YOUR GOAL:
Reproduce the listing below exactly. Pictures do not belong in the copy.

* start *

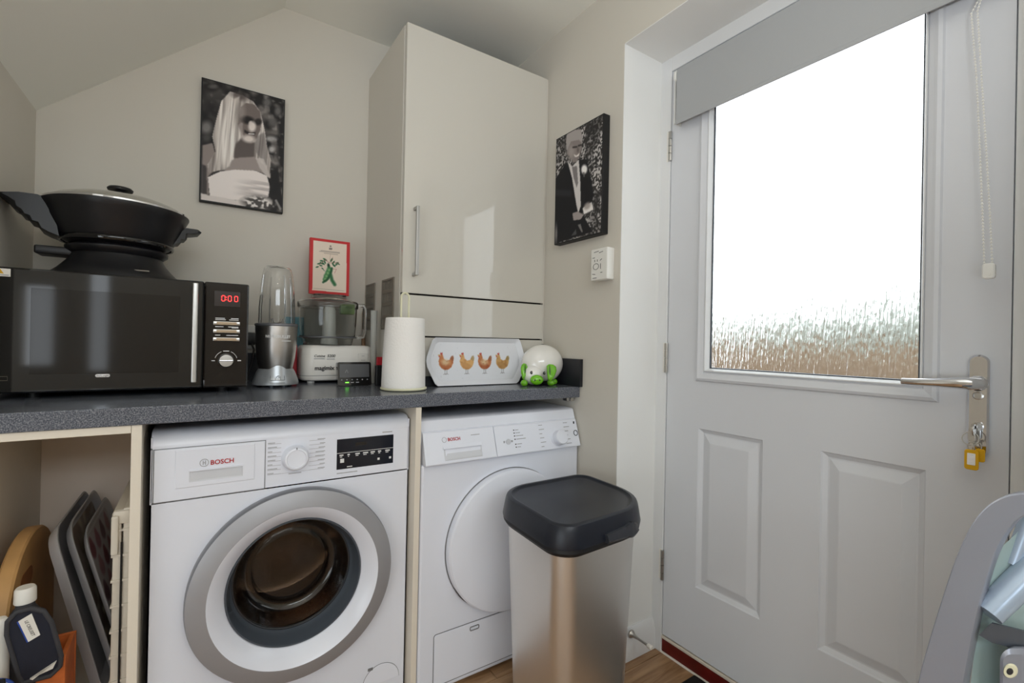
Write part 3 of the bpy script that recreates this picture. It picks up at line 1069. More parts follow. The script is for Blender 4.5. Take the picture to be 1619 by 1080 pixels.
hp_.loft([[(a, WY - 0.0045, c) for a, c in to_], [(px0 + .004, WY - 0.0038, pz0 + .003), (px1 - .004, WY - 0.0038, pz0 + .003), (px1 - .004, WY - 0.0032, pz1 - .001), (px0 + .004, WY - 0.0032, pz1 - .001)]], 0, False, True)
GRIPM = mat('grip_recess', rgb(206, 208, 214), 0.4)
obj('grip_recess', hp_, GRIPM, dwo, smooth=0)
obj('grip_shadow_lip', MB().box(px0, px1, WY - 0.0062, WY - 0.0042, pz1 - 0.001, pz1 + 0.003), APPP, dwo)
text('lettering', 'BOSCH', 0.0150, PRINTR, (-1.0838, WY - 0.0052, 0.7680), dwo, bold=0.00025, xscale=0.98)
lg = MB().tube([(-1.1195 + 0.0085 * math.cos(a), WY - 0.005, 0.7695 + 0.0085 * math.sin(a)) for a in [2 * PI * i / 24 for i in range(24)]], 0.0008, 6, True)
lg.box(-1.1225, -1.121, WY - 0.0055, WY - 0.0045, 0.7645, 0.7745).box(-1.118, -1.1165, WY - 0.0055, WY - 0.0045, 0.7645, 0.7745).box(-1.1225, -1.1165, WY - 0.0055, WY - 0.0045, 0.7688, 0.7702)
obj('emblem', lg, PRINTG, dwo)
# dial
kn = MB().lathe([(0.032, 0), (0.032, -0.004), (0.0305, -0.006), (0.0285, -0.020), (0.0265, -0.0225), (0.0225, -0.0235), (0.0215, -0.0215), (0.0, -0.0205)], (-0.925, WY, 0.7585), 'y', 48)
dl = obj('program_dial', kn, APPP, wm)
obj('pointer_mark', MB().box(-0.9258, -0.9242, WY - 0.0238, WY - 0.0225, 0.782, 0.787), PRINTD, dl)
mk = MB()
for k in range(8):
    z = 0.797 - k * 0.0108
    mk.box(-0.988, -0.958, WY - 0.0006, WY, z - 0.0004, z + 0.0004)
    mk.box(-0.892, -0.856, WY - 0.0006, WY, z - 0.0004, z + 0.0004)
    mk.box(-0.988, -0.972 + 0.006 * math.sin(k * 2.3), WY - 0.0006, WY, z + 0.0016, z + 0.0036)
    mk.box(-0.872 + 0.006 * math.sin(k * 1.3), -0.853, WY - 0.0006, WY, z + 0.0016, z + 0.0036)
mk.box(-0.958, -0.892, WY - 0.0006, WY, 0.7208, 0.7213)
mk.box(-0.940, -0.910, WY - 0.0006, WY, 0.717, 0.719)
mko = obj('program_markings', mk, PRINTG, wm)
mko['kind'] = 'stuff'
dp = MB().box(-0.823, -0.668, WY - 0.0012, WY + 0.001, 0.7125, 0.7935, 0, 0.0005)
dpo = obj('display_panel', dp, DISPLAY, wm)
dk = MB()
dk.box(-0.823, -0.668, WY - 0.0016, WY - 0.001, 0.7555, 0.7567)
for k, w_ in enumerate((0.010, 0.006, 0.012, 0.014, 0.012, 0.009, 0.013)):
    xx = -0.816 + k * 0.0208
    dk.box(xx, xx + w_, WY - 0.0016, WY - 0.001, 0.7485, 0.7520)
    dk.box(xx + 0.001, xx + w_ * 0.7, WY - 0.0016, WY - 0.001, 0.7445, 0.7465)
dk.box(-0.814, -0.804, WY - 0.0016, WY - 0.001, 0.730, 0.741)
dk.box(-0.796, -0.782, WY - 0.0016, WY - 0.001, 0.7165, 0.719)
dk.box(-0.713, -0.707, WY - 0.0016, WY - 0.001, 0.726, 0.732)
dk.box(-0.680, -0.674, WY - 0.0016, WY - 0.001, 0.726, 0.732)
dko = obj('display_print', dk, PRINTW, dpo)
obj('display_digits', MB().box(-0.775, -0.745, WY - 0.0016, WY - 0.001, 0.7725, 0.781), BLKGLOSS, dpo)
obj('model_print', MB().box(-0.700, -0.672, WY - 0.0006, WY, 0.8005, 0.8035), PRINTG, wm)
obj('model_print', MB().box(-0.822, -0.768, WY - 0.0006, WY, 0.7010, 0.7035), PRINTG, wm)
# door
dd = MB()
prof = [(0.236, 0.0), (0.2385, -0.006), (0.2385, -0.026), (0.236, -0.032), (0.2315, -0.034),      # dark edge -> grey ring
        (0.2000, -0.043), (0.1965, -0.0435),
        (0.1945, -0.0425), (0.178, -0.030), (0.162, -0.012), (0.159, -0.008)]
mi = [2, 2, 2, 0, 0, 0, 1, 1, 1, 1]
dd.lathe(prof, (DC[0], WY, DC[1]), 'y', 96, mi, False, False)
DGREY = mat('door_edge_grey', rgb(120, 121, 126), 0.3, 0.4)
do = obj('door', dd, [SILV, APPW, DGREY], wm, smooth=28)
ir = MB().lathe([(0.160, -0.0085), (0.1585, -0.0120), (0.1555, -0.0115), (0.153, -0.004), (0.149, 0.022), (0.144, 0.040), (0.139, 0.044)], (DC[0], WY, DC[1]), 'y', 96, 0, False, False)
obj('inner_ring', ir, RUBBER, do, smooth=60)
bowl_out = [(0.1425, 0.040), (0.138, 0.058), (0.131, 0.082), (0.119, 0.100), (0.104, 0.108), (0.096, 0.104), (0.084, 0.101), (0.045, 0.106), (0.0, 0.108)]
bowl_in = [(0.0, 0.101), (0.044, 0.099), (0.082, 0.094), (0.095, 0.097), (0.103, 0.100), (0.114, 0.094), (0.125, 0.078), (0.132, 0.056), (0.1365, 0.040)]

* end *

OUTPUT FOR THIS EXERCISE:
Write part 3 of the bpy script that recreates this picture. It picks up at line 1069. More parts follow. The script is for Blender 4.5. Take the picture to be 1619 by 1080 pixels.
hp_.loft([[(a, WY - 0.0045, c) for a, c in to_], [(px0 + .004, WY - 0.0038, pz0 + .003), (px1 - .004, WY - 0.0038, pz0 + .003), (px1 - .004, WY - 0.0032, pz1 - .001), (px0 + .004, WY - 0.0032, pz1 - .001)]], 0, False, True)
GRIPM = mat('grip_recess', rgb(206, 208, 214), 0.4)
obj('grip_recess', hp_, GRIPM, dwo, smooth=0)
obj('grip_shadow_lip', MB().box(px0, px1, WY - 0.0062, WY - 0.0042, pz1 - 0.001, pz1 + 0.003), APPP, dwo)
text('lettering', 'BOSCH', 0.0150, PRINTR, (-1.0838, WY - 0.0052, 0.7680), dwo, bold=0.00025, xscale=0.98)
lg = MB().tube([(-1.1195 + 0.0085 * math.cos(a), WY - 0.005, 0.7695 + 0.0085 * math.sin(a)) for a in [2 * PI * i / 24 for i in range(24)]], 0.0008, 6, True)
lg.box(-1.1225, -1.121, WY - 0.0055, WY - 0.0045, 0.7645, 0.7745).box(-1.118, -1.1165, WY - 0.0055, WY - 0.0045, 0.7645, 0.7745).box(-1.1225, -1.1165, WY - 0.0055, WY - 0.0045, 0.7688, 0.7702)
obj('emblem', lg, PRINTG, dwo)
# dial
kn = MB().lathe([(0.032, 0), (0.032, -0.004), (0.0305, -0.006), (0.0285, -0.020), (0.0265, -0.0225), (0.0225, -0.0235), (0.0215, -0.0215), (0.0, -0.0205)], (-0.925, WY, 0.7585), 'y', 48)
dl = obj('program_dial', kn, APPP, wm)
obj('pointer_mark', MB().box(-0.9258, -0.9242, WY - 0.0238, WY - 0.0225, 0.782, 0.787), PRINTD, dl)
mk = MB()
for k in range(8):
    z = 0.797 - k * 0.0108
    mk.box(-0.988, -0.958, WY - 0.0006, WY, z - 0.0004, z + 0.0004)
    mk.box(-0.892, -0.856, WY - 0.0006, WY, z - 0.0004, z + 0.0004)
    mk.box(-0.988, -0.972 + 0.006 * math.sin(k * 2.3), WY - 0.0006, WY, z + 0.0016, z + 0.0036)
    mk.box(-0.872 + 0.006 * math.sin(k * 1.3), -0.853, WY - 0.0006, WY, z + 0.0016, z + 0.0036)
mk.box(-0.958, -0.892, WY - 0.0006, WY, 0.7208, 0.7213)
mk.box(-0.940, -0.910, WY - 0.0006, WY, 0.717, 0.719)
mko = obj('program_markings', mk, PRINTG, wm)
mko['kind'] = 'stuff'
dp = MB().box(-0.823, -0.668, WY - 0.0012, WY + 0.001, 0.7125, 0.7935, 0, 0.0005)
dpo = obj('display_panel', dp, DISPLAY, wm)
dk = MB()
dk.box(-0.823, -0.668, WY - 0.0016, WY - 0.001, 0.7555, 0.7567)
for k, w_ in enumerate((0.010, 0.006, 0.012, 0.014, 0.012, 0.009, 0.013)):
    xx = -0.816 + k * 0.0208
    dk.box(xx, xx + w_, WY - 0.0016, WY - 0.001, 0.7485, 0.7520)
    dk.box(xx + 0.001, xx + w_ * 0.7, WY - 0.0016, WY - 0.001, 0.7445, 0.7465)
dk.box(-0.814, -0.804, WY - 0.0016, WY - 0.001, 0.730, 0.741)
dk.box(-0.796, -0.782, WY - 0.0016, WY - 0.001, 0.7165, 0.719)
dk.box(-0.713, -0.707, WY - 0.0016, WY - 0.001, 0.726, 0.732)
dk.box(-0.680, -0.674, WY - 0.0016, WY - 0.001, 0.726, 0.732)
dko = obj('display_print', dk, PRINTW, dpo)
obj('display_digits', MB().box(-0.775, -0.745, WY - 0.0016, WY - 0.001, 0.7725, 0.781), BLKGLOSS, dpo)
obj('model_print', MB().box(-0.700, -0.672, WY - 0.0006, WY, 0.8005, 0.8035), PRINTG, wm)
obj('model_print', MB().box(-0.822, -0.768, WY - 0.0006, WY, 0.7010, 0.7035), PRINTG, wm)
# door
dd = MB()
prof = [(0.236, 0.0), (0.2385, -0.006), (0.2385, -0.026), (0.236, -0.032), (0.2315, -0.034),      # dark edge -> grey ring
        (0.2000, -0.043), (0.1965, -0.0435),
        (0.1945, -0.0425), (0.178, -0.030), (0.162, -0.012), (0.159, -0.008)]
mi = [2, 2, 2, 0, 0, 0, 1, 1, 1, 1]
dd.lathe(prof, (DC[0], WY, DC[1]), 'y', 96, mi, False, False)
DGREY = mat('door_edge_grey', rgb(120, 121, 126), 0.3, 0.4)
do = obj('door', dd, [SILV, APPW, DGREY], wm, smooth=28)
ir = MB().lathe([(0.160, -0.0085), (0.1585, -0.0120), (0.1555, -0.0115), (0.153, -0.004), (0.149, 0.022), (0.144, 0.040), (0.139, 0.044)], (DC[0], WY, DC[1]), 'y', 96, 0, False, False)
obj('inner_ring', ir, RUBBER, do, smooth=60)
bowl_out = [(0.1425, 0.040), (0.138, 0.058), (0.131, 0.082), (0.119, 0.100), (0.104, 0.108), (0.096, 0.104), (0.084, 0.101), (0.045, 0.106), (0.0, 0.108)]
bowl_in = [(0.0, 0.101), (0.044, 0.099), (0.082, 0.094), (0.095, 0.097), (0.103, 0.100), (0.114, 0.094), (0.125, 0.078), (0.132, 0.056), (0.1365, 0.040)]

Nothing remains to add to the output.